Assim, ao embaralhamento dos pares topológicos do pater e seus seguidores, junta-se o descompasso entre masculino e feminino, ambos apontando na direção de uma cultura puer  adolescentizada e que sufoca, consequentemente, o menor sinal de velhice, desgaste ou cansaço. A lei é dos jovens, fortes e energéticos. Órfãos ao mesmo tempo que recolocando ideais quase sempre inatingíveise sem sentido em uma série infinita de imagens brilhantes e falsas.
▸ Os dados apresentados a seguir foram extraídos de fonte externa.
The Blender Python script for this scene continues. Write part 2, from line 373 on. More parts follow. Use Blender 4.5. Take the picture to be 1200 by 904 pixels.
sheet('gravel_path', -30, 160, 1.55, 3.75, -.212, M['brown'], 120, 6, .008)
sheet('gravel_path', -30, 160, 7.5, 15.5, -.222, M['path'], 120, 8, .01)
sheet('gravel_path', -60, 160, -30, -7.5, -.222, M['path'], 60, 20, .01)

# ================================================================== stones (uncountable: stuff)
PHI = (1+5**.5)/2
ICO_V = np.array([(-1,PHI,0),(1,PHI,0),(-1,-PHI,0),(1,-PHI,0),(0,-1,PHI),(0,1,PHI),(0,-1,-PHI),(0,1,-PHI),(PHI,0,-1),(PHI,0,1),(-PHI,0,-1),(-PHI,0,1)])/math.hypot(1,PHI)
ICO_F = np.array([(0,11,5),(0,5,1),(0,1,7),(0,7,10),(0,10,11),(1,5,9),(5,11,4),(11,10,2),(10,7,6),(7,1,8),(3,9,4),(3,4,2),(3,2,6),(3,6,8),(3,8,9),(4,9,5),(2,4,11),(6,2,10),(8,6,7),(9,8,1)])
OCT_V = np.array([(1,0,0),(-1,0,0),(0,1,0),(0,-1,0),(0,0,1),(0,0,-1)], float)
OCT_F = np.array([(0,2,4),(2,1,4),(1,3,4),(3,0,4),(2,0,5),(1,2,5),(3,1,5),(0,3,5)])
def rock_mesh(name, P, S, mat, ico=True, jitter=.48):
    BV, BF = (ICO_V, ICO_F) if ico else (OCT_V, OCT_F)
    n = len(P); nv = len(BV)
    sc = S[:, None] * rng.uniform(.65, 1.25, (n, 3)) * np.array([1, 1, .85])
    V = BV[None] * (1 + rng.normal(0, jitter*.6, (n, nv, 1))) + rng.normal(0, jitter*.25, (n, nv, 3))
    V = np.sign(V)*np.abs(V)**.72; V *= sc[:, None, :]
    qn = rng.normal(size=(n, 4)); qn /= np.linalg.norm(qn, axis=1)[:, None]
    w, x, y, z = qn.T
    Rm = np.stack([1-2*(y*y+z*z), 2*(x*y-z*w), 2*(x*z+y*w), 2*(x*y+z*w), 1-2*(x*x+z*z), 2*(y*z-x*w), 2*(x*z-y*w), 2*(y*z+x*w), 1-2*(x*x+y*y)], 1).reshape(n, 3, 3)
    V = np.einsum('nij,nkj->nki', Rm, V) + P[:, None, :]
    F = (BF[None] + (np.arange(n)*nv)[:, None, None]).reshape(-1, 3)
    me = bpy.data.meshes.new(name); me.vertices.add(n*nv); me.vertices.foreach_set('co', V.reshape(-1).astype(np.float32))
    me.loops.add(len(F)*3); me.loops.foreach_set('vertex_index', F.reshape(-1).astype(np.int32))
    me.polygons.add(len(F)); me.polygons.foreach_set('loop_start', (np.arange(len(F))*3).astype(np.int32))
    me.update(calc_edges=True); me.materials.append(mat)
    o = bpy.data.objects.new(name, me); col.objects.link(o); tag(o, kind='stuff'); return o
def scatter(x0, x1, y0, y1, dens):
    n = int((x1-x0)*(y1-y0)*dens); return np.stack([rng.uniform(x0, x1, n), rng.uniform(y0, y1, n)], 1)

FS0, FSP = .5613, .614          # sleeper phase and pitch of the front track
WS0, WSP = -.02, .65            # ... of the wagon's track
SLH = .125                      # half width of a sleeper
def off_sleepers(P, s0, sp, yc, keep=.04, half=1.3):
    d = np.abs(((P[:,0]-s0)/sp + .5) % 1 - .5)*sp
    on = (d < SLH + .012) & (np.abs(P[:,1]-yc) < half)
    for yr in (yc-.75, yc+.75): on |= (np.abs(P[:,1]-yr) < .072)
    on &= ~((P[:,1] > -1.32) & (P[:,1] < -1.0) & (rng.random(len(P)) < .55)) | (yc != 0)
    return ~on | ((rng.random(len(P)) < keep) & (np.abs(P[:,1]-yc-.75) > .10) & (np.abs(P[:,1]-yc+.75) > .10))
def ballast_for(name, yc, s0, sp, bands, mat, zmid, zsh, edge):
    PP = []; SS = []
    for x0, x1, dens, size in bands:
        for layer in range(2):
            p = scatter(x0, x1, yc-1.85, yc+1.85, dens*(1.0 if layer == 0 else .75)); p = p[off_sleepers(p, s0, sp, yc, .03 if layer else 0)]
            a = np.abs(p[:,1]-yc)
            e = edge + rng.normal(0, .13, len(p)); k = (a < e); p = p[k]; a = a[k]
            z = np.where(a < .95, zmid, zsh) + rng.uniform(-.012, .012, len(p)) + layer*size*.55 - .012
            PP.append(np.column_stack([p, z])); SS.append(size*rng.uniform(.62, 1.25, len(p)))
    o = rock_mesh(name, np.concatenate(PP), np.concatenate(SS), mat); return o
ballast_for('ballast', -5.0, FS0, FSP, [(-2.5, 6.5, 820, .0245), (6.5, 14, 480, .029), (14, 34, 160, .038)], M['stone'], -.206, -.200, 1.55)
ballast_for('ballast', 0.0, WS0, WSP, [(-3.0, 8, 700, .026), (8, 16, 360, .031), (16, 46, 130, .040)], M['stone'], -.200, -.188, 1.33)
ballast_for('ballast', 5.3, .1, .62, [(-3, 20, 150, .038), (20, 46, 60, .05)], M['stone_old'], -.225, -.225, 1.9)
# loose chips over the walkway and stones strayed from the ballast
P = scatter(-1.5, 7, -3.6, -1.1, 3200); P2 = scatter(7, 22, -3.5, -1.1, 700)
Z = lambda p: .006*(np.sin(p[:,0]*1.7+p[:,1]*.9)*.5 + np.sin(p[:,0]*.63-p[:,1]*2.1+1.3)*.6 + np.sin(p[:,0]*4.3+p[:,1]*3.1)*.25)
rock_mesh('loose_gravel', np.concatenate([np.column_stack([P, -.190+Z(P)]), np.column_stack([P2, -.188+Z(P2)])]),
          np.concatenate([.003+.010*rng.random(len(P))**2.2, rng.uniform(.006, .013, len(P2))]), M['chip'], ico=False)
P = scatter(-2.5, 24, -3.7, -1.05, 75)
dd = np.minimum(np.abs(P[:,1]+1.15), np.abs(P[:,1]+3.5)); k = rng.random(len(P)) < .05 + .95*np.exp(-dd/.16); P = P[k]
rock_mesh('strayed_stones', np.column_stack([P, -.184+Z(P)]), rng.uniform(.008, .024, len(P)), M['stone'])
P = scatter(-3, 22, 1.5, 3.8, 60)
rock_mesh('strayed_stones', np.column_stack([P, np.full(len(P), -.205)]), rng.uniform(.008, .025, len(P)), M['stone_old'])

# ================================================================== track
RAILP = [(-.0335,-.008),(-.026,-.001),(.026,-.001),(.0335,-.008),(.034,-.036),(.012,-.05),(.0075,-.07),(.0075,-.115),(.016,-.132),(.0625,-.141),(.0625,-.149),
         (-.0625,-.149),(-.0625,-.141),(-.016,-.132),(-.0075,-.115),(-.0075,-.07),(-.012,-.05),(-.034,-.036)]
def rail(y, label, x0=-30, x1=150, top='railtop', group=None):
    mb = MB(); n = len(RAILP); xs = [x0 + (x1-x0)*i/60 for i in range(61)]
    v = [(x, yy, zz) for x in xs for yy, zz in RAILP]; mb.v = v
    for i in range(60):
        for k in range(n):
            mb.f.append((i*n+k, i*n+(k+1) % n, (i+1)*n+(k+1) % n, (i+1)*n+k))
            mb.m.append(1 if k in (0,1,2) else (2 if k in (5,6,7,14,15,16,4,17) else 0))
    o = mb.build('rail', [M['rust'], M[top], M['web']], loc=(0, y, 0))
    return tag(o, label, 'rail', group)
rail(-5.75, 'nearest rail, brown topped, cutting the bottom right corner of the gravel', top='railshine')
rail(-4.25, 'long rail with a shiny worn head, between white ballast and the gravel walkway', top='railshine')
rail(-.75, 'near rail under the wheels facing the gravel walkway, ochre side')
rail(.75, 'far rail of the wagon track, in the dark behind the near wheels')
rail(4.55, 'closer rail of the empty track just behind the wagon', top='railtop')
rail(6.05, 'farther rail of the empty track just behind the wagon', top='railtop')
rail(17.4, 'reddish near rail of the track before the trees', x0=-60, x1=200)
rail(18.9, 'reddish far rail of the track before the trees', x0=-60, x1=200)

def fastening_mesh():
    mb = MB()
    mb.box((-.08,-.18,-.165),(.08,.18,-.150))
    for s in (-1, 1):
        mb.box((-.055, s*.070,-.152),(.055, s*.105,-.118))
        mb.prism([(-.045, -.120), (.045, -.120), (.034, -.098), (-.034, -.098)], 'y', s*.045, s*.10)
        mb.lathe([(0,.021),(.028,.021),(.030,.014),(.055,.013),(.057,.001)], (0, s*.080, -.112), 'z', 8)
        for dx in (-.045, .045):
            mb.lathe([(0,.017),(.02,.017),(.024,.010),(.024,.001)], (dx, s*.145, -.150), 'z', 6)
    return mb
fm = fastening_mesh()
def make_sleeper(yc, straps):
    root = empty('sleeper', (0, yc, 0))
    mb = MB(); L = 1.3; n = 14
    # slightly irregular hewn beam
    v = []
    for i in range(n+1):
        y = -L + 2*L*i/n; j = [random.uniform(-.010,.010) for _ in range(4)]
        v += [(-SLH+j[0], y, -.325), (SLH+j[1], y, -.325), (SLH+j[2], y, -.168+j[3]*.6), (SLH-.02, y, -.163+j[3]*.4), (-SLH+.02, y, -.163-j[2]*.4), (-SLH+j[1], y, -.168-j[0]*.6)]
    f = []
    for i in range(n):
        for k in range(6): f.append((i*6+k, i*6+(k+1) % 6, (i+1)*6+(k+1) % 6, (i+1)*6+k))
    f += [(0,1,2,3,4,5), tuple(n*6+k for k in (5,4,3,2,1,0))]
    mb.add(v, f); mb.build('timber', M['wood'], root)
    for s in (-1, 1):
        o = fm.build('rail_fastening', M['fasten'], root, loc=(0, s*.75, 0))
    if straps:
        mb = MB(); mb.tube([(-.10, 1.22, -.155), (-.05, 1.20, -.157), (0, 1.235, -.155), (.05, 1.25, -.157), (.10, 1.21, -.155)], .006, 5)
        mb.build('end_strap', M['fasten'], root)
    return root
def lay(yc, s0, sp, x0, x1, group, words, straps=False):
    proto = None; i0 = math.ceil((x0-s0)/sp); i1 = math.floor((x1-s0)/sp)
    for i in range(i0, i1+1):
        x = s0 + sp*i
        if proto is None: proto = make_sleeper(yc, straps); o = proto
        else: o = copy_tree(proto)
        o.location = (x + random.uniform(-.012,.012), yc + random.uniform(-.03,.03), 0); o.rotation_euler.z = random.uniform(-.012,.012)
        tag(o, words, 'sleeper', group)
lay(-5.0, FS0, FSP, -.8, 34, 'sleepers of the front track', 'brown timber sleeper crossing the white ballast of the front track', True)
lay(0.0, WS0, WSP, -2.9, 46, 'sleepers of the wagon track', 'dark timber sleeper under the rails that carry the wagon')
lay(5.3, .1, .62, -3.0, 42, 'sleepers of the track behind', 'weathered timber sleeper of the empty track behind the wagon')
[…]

Em dado momento, Nietzsche pergunta: ” ‘Quanto de verdade suporta, quanto de verdade ousa um espírito?’ – Isto se tornou para mim a verdadeira medida do valor[5]“. Deparamo-nos com nossa própria falta de instrumentos para lidar com essa outra verdade – pois que a perda de sentido também é sintomática da nostalgia de um paraíso perdido. Enfim, crescer e se multiplicar parece não ser tão simples. A pergunta central incide sobre como operar com determinados traços do sujeito moderno e que ousa sair da era puer: a liberdade laica, de certa forma ainda algo assustadora; a responsabilidade daquele que, como a raiz aponta, responde por si, tanto como sujeito individual quanto como sujeito coletivo, não mais podendo se ancorar no anonimato irresponsável da massa; a plasticidade, não somente restrita à infância mas atributo do vivo, embora em quantidades decrescentes ao longo do tempo; a performance do ato ancorado na autoria radical e solitária, a da autoridade a partir de si mesmo, porém em dialética e formalização a partir da alteridade e suas instituições.

Difícil maturar. Uma dificuldade tanto desmamar quanto perder o modelo do herói deificado. Porém, a consciência é irreversível. Atarefa é seguir por si, suas próprias perna e responsabilidade, sem nem o fantasma da perda do maravilhoso nem a conformação cínica com a dureza de uma vida adulta sub-fantasiada, ou hiper-desencantada – e no também difícil debate com o outro, seu imaginário e seu poder. Para o somente-humano parece, no entanto, não haver saída muito diferente.